Weegee, Body of Anthony Izzo, killed by off-duty policeman Eligio Sarro, New York, February 2, 1942, International Center of Photography. Bequest of Wilma Wilcox, 1993 (2069.1993) © International Center of Photography/Getty Images
Weegee, ‘Body of Anthony Izzo, killed by off-duty policeman Eligio Sarro, New York, February 2, 1942.’ Bequest of Wilma Wilcox, 1993. International Center of Photography/Getty Images

Yet most important is the way the face, with its single bullet hole leaking blood, is in a pool of burnished light. The rest of his body, trailing off to the far corner, is swallowed in blackness. In the developing process Weegee no doubt sharpened the contrast in such a dramatic way that recalls Manet’s dead matador. It’s grim, it’s stark, it’s unforgettable. 

Weegee was also one of the first photographers to snap bystanders in the act of witnessing horrific events. He knew that witnesses were as much a part of the story as the main players. Hence one of his most famous photographs, also featured here, of Brooklyn schoolchildren witnessing the murder of a gambler in the street.

A tow-headed boy of about 11 is grinning maniacally at the scene, an unfortunate reminder that for many violence is entertainment. Another girl cranes her head over with morbid curiosity, straining to see. Only an older woman is properly affected by the tragedy, her face in a rictus of horror. Weegee manages to capture a complex portrait of violence and its discontents in a single frame. 

Steering away from Weegee’s grim snaps of tragedy, there are also prints that show us a varied and multi-faceted New York that is always surprising. A young man dressed as a woman, beaming and showing us some leg as they are led into a paddy wagon.

There is an affecting portrait of a young muscular dwarf in clown make up, backstage at the circus.
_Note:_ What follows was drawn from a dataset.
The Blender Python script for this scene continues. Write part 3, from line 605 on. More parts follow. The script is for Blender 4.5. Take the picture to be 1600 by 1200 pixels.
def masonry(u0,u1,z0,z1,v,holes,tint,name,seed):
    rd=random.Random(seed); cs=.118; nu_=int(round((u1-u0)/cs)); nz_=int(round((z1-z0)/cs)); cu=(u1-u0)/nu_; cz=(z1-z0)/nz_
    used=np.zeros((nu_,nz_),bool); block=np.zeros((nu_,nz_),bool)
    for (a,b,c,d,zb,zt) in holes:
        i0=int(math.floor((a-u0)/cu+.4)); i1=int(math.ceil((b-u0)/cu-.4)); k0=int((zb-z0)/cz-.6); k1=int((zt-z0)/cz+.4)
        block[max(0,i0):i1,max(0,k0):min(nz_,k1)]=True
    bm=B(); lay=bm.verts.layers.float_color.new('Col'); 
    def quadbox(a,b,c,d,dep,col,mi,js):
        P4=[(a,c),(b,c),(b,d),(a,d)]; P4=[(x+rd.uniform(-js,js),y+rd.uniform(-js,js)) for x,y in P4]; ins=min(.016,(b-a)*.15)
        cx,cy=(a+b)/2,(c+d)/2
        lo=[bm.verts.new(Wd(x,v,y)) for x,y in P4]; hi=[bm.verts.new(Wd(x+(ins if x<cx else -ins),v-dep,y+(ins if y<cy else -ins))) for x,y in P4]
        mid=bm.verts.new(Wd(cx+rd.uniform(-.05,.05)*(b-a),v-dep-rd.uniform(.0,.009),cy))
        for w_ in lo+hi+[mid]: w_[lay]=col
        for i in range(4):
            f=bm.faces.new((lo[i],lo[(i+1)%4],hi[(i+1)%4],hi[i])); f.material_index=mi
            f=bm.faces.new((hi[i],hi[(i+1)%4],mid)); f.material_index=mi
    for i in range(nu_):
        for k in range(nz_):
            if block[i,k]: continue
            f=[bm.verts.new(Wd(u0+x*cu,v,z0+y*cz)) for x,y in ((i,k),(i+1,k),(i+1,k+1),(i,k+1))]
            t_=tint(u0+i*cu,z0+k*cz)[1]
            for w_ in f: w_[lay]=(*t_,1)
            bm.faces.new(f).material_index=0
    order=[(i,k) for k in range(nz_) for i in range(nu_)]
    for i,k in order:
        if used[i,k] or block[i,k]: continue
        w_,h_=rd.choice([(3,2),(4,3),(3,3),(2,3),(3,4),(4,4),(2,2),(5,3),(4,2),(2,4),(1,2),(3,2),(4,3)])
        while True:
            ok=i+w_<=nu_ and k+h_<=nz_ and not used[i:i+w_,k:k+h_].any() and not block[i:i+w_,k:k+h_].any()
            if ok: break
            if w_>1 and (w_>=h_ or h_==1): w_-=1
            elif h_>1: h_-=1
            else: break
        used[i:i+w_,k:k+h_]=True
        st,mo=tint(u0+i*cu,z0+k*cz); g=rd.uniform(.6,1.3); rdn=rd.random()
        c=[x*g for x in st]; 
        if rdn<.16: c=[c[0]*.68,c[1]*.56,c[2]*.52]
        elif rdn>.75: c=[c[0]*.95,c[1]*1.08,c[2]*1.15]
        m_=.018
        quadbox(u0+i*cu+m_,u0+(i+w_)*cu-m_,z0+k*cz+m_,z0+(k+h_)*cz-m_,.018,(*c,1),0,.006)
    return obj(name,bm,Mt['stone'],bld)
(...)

There are astonishing prints of a woman being shot from a cannon. These images show us that laws and customs may have changed, but New York has always been a novelty generator. 

Opting for a meta-approach, the show’s curators make a hard sell of the idea of Weegee as a lover of spectacle. They even mention “The Society of the Spectacle,” a radical tract by Guy Debord at the show’s opening. It’s hard to know what the abstruse manifesto of a French Marxist could say about a career like Weegee’s, however.
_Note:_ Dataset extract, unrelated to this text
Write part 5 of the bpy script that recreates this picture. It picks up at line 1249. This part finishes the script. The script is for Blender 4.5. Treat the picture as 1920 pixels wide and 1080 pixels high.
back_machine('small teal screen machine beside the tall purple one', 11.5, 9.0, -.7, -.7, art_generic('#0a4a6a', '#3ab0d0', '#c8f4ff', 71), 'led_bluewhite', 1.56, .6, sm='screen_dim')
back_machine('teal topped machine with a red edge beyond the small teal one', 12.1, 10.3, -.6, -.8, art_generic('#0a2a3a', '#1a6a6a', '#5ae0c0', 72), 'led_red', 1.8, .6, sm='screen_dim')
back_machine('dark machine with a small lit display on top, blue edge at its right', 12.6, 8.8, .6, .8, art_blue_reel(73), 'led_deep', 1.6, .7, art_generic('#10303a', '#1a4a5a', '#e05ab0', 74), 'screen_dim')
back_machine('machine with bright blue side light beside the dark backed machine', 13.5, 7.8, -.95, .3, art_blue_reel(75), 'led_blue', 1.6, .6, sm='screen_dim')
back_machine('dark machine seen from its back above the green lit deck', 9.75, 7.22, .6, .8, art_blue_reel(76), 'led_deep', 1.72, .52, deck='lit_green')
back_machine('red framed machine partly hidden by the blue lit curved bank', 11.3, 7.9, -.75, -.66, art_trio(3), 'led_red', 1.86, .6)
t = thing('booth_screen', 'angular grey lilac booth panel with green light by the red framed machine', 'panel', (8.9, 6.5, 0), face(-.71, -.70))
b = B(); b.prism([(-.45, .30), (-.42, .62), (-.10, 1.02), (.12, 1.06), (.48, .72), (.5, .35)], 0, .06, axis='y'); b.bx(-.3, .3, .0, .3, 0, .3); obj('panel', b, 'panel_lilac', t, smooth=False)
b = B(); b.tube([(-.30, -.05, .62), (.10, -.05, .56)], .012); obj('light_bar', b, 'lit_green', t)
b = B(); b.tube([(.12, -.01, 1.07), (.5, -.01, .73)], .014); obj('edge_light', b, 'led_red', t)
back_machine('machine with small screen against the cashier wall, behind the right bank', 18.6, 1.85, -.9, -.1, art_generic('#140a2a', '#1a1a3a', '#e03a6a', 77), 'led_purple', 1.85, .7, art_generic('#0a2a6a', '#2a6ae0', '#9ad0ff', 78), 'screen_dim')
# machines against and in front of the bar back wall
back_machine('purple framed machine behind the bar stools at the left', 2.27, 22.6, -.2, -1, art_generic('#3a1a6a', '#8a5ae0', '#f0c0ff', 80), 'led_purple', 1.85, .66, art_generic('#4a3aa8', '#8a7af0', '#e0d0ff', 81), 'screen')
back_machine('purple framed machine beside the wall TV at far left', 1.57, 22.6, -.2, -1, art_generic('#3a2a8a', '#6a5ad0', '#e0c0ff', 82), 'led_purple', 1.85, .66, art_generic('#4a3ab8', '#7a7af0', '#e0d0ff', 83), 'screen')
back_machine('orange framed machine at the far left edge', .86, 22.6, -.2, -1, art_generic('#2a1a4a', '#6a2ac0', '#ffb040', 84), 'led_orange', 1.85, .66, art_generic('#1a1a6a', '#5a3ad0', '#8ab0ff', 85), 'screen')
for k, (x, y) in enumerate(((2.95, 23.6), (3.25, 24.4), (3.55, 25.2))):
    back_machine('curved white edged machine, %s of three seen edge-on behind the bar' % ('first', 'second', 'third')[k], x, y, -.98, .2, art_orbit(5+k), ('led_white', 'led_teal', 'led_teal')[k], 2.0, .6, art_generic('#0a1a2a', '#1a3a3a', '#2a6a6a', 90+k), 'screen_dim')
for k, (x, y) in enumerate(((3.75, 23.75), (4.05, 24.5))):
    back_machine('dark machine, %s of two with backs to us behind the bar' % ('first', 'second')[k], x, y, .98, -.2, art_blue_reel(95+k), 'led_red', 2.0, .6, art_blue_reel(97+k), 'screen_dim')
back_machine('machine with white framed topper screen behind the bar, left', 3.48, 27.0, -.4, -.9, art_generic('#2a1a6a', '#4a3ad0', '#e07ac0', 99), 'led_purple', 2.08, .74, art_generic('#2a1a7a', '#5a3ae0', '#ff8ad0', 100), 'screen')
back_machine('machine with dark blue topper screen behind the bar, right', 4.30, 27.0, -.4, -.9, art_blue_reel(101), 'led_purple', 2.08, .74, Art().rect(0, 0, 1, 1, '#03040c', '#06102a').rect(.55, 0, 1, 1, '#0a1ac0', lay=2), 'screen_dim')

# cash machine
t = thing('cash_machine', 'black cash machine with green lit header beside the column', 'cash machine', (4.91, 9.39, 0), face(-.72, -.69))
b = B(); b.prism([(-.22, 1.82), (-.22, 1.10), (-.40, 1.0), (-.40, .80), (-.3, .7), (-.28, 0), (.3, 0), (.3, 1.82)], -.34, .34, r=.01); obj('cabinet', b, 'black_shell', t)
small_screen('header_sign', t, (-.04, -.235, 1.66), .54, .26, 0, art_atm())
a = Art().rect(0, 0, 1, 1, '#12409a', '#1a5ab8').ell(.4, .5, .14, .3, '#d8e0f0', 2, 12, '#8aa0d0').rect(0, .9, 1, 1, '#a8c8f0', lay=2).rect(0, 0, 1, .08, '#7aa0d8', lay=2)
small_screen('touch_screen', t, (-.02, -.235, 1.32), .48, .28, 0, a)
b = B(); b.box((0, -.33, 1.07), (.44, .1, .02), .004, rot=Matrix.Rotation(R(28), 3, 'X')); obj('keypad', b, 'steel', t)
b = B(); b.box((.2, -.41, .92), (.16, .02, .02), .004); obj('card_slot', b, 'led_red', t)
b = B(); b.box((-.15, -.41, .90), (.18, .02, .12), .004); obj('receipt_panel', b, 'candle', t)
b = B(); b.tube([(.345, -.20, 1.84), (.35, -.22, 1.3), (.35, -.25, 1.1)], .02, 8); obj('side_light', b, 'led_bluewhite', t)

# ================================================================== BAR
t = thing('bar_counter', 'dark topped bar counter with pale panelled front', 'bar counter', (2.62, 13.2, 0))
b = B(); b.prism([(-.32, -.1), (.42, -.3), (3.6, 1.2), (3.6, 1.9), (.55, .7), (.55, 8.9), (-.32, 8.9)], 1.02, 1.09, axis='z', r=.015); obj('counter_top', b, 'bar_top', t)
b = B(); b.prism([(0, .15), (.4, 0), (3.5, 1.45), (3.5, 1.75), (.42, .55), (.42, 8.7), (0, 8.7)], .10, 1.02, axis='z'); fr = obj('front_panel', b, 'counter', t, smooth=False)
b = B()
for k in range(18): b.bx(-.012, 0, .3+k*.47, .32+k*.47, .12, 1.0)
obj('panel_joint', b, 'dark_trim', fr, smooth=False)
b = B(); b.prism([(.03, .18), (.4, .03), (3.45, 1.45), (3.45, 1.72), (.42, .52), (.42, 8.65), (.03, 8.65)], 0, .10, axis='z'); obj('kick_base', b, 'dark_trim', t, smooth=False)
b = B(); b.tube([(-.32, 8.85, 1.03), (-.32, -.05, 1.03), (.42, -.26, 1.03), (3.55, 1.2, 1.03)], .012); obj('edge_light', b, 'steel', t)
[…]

His is a deeply idiosyncratic and American story, a New York story nearly resistant to intellectual analysis. Fellig pops up like a mythical character from a Herbert Gold novel: if he hadn’t been born, he would have to be invented. The son of Ukrainian immigrants, he grew up roaming the Lower East Side, just as the Jewish and Italian mob were ascendant. New York was alive with drama, eccentricity and tragedy. Fellig picked up a camera at one point and got hooked.

A tireless dynamo — “I’m a doer not a thinker” he once said — Fellig single-handedly invented the job of “freelance photographer” by hanging around police stations and keeping an ear out for teletype announcements. It wasn’t only luck, however. He was good with people, and he unfailingly earned the trust of both subjects and law enforcement. By 1948, he was the only photographer in the Five Boroughs that had his very own radio, tuned to NYPD’s private police band. 
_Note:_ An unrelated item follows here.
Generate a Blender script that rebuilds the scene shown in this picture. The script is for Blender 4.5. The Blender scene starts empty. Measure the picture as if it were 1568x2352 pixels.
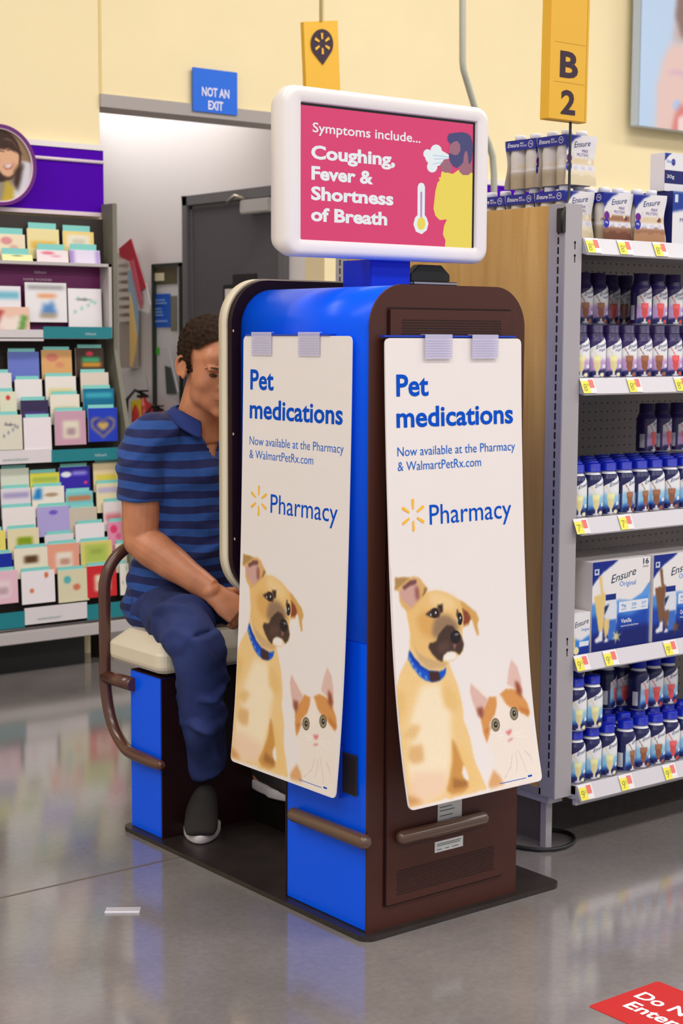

The show also does a good job of cutting through Weegee’s cultivated mystique, showing us the man behind the lens. There is a rare photo of him in his New York apartment, collapsed on a futon in a corner. You can see the obvious toll his relentless image hunting must have taken on him.

The wall behind him is an unkempt forest of clippings, leads and prints. His desk is cluttered with cameras, lenses, flashes, papers, and recording devices. It’s one of the earliest known snapshots of what we would now call a photojournalist: those harried creatures of irregular hours, questionable morals, and obsessive habits who must be up at a moment’s notice to snap at their quarry. 

Weegee was the perfect combination of gumption, energy, and style, allowing us a unique glimpse into one of the most storied eras of New York history. He may have spawned the questionable figure of the paparazzo, but he was an artist first and foremost. This show establishes him as the original, if not the greatest, master of the genre.